L'editoriale del 24/05/1992
“Assassinato Falcone, e adesso le parole sono gusci vuoti”: l’editoriale de L’Unità dopo la strage di Capaci
Archivio Unità - di Luciano Violante
Il 23 maggio del 1992 in un attentato a Capaci, Palermo, venne ucciso il giudice Giovanni Falcone. Alle 17:58 oltre cinquecento chili di tritolo vennero fatti esplodere in una galleria scavata sotto il chilometro quinto dell’autostrada A29, nel tratto tra Palermo e l’aeroporto della città a Punta Raisi. Nella strage morivano anche la magistrato e moglie di Falcone, Francesca Morvillo e i tre agenti della scorta Antonio Montinaro, Rocco Dicillo e Vito Schifani. L’Unità il giorno dopo, il 24 maggio 2023, dedicava ampio spazio all’attentato e in prima pagina pubblicava un editoriale scritto da Luciano Violante dal titolo: “E adesso le parole sono gusci vuoti”
Pezzi di strada percorsi insieme. Poi divisi. Poi ancora insieme. Di nuovo divisi. Qualche tentativo di parlarsi, reciproco e incerto. Adesso le parole sono gusci vuoti. Falcone è stato ucciso. I capi di mafia assolti. Il codice è sempre quello. Il superprocuratore non è nominato: era urgente, ci avevano detto. La legge sul riciclaggio non funziona, ma verranno le circolari. Giovanni e sua moglie e la sua scorta stanno su un letto di marmo. L’Italia senza presidente; il governo dimissionario; il maggiore partito senza segretario. Ci saranno parole solenni. Qualcuno cadrà nella trappola delle ritorsioni. Di chi è la colpa? Perché? Era solo; era utilizzato dalla politica; voleva utilizzare la politica.

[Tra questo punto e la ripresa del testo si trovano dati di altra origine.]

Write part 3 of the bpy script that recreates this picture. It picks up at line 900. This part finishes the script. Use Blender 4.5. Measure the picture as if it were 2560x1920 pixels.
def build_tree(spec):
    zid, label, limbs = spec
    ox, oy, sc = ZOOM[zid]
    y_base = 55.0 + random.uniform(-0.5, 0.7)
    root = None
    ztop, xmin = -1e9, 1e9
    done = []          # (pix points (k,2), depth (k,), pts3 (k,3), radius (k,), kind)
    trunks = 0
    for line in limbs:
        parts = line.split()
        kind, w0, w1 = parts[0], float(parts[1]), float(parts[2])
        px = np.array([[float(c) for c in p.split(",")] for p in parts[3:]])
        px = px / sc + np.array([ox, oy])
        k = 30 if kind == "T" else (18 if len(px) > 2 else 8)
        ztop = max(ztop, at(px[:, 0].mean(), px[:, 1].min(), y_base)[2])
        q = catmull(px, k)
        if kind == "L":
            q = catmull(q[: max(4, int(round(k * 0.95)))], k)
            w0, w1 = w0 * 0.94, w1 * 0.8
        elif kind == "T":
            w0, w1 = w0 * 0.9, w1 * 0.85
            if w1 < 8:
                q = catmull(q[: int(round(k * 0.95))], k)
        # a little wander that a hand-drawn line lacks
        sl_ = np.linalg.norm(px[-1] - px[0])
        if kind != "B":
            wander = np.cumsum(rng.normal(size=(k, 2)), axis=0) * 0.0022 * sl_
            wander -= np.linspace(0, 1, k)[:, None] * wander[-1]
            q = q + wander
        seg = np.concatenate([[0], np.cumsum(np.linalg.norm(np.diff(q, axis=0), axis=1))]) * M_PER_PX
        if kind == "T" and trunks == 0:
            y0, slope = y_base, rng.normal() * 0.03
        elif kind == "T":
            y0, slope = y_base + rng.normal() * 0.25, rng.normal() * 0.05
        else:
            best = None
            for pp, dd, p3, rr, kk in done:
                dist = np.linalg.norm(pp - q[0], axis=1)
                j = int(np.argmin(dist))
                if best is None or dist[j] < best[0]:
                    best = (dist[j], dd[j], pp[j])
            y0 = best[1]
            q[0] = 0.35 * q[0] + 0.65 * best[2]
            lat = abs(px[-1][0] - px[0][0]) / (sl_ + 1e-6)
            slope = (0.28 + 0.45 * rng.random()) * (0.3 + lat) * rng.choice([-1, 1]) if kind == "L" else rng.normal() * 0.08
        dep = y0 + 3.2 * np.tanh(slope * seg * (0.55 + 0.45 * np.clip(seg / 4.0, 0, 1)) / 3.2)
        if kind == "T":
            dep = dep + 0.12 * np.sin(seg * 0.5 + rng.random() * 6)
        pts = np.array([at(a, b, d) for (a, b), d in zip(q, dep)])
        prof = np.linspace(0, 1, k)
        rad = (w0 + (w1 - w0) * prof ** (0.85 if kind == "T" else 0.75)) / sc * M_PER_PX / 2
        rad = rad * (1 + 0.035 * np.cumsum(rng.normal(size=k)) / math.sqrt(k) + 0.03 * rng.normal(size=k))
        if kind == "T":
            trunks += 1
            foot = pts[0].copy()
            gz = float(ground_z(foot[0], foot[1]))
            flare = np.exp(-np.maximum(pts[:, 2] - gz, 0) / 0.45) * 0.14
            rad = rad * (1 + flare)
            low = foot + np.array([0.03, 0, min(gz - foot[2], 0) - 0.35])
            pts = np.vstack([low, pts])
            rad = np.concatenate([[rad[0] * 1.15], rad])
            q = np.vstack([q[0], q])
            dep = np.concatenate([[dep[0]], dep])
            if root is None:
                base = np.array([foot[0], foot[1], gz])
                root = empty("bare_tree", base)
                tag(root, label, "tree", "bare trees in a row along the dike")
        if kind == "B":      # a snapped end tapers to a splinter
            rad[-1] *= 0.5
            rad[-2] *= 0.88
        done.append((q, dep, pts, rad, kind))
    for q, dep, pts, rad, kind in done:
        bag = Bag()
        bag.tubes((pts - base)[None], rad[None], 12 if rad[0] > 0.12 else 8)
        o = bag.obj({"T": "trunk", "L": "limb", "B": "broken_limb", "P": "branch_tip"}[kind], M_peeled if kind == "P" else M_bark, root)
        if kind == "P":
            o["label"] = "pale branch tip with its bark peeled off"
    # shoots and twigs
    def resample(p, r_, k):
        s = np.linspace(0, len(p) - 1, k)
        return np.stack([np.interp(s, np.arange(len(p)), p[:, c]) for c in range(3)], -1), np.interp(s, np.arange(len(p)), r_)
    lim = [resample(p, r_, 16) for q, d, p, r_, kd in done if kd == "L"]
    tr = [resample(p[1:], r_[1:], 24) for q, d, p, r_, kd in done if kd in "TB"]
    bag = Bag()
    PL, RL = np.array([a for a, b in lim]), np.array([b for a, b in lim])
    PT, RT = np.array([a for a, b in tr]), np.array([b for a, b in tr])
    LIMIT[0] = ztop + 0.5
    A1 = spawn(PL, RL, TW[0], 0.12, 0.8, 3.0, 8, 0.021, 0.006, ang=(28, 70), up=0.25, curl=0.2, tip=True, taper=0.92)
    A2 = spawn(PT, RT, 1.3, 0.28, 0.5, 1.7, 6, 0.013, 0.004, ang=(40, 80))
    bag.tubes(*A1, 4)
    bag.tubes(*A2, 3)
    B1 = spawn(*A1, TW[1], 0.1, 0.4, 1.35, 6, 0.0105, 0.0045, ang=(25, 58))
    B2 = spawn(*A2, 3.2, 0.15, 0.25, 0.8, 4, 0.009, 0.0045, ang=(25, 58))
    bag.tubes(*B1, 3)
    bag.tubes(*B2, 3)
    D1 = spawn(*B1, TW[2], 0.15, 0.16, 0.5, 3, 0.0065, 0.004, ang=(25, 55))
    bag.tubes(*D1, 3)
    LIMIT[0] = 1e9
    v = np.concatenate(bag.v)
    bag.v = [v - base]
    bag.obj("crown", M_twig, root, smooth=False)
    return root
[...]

Ma nelle strade è tornato il Convitato di pietra. Quello dei treni di Bologna e di Firenze. Quello delle piazze insanguinate. Quello di via Fani. Quello che uccise Mattarella e La Torre. Non deve cambiare nulla in questo paese. E quando qualcosa può cambiare, il Convitato decide di fermare tutto, perché può farlo, uccidente. Perché qualcuno, una volta, gli dette il primo ordine; ed il secondo; ed il terzo. Poi non c’è stato bisogno di altro. Capisce da solo. Sa quando, sa dove, sa chi. Ieri, l’uomo simbolo della democrazia contro la mafia.
C’è la politica dietro il cadavere di Giovanni Falcone. È mafia, ma non è più solo mafia. Non è più solo la mano omicida. Un atroce assassinio politico, come quello di Moro.
I leader fotografati. Qualcuno esaminava quel tratto di autostrada. Le interviste a ripetizione, le osservazioni sulla parola o sul silenzio del grande leader. Qualcuno metteva una tonnellata di esplosivo nel cunicolo sotto l’autostrada. Tecniche di intesa sottile a Roma. A Palermo qualcuno innestava il timer.
A Roma si perdeva tempo? Non è così. Il presidente della Repubblica oggi vuol dire un progetto, una via di uscita per la crisi, una possibilità di futuro o un’altra tutta diversa. C’è cialtroneria nella politica; ma c’è anche la tenace ricerca di una via per la vita degli uomini. La decisione politica è tanto più difficile quanto più la politica è debole.
Ma quanti lo capiranno? Quanti penseranno ad un agitarsi sterile; alla inutilità della democrazia? E qualcuno sorriderà a Palermo, o a Roma, o a Milano, o a Zurigo, dove hanno deciso che per quella morte era arrivato il momento.
Mi chiedo, da amico di questa vittima e da politico. Riusciamo ad essere diversi? A non ingaglioffirci? A capire che cosa sta succedendo? A capire che la mafia è uno dei cardini dei padrini nel vecchio sistema che non vuole mollare. Capire che abbiamo il dovere tragico di cambiare, di fare presto. Di creare un’altra Italia, dei doveri e delle responsabilità.
Non servono parole solenni. Non servono abbracci ecumenici. Serve una feroce volontà di riscatto. Per Giovanni e per quei tre ragazzi della scorta i cui nomi tra poco nessuno ricorderà, ma che sono il segno più vivo e più atroce di una Italia pulita.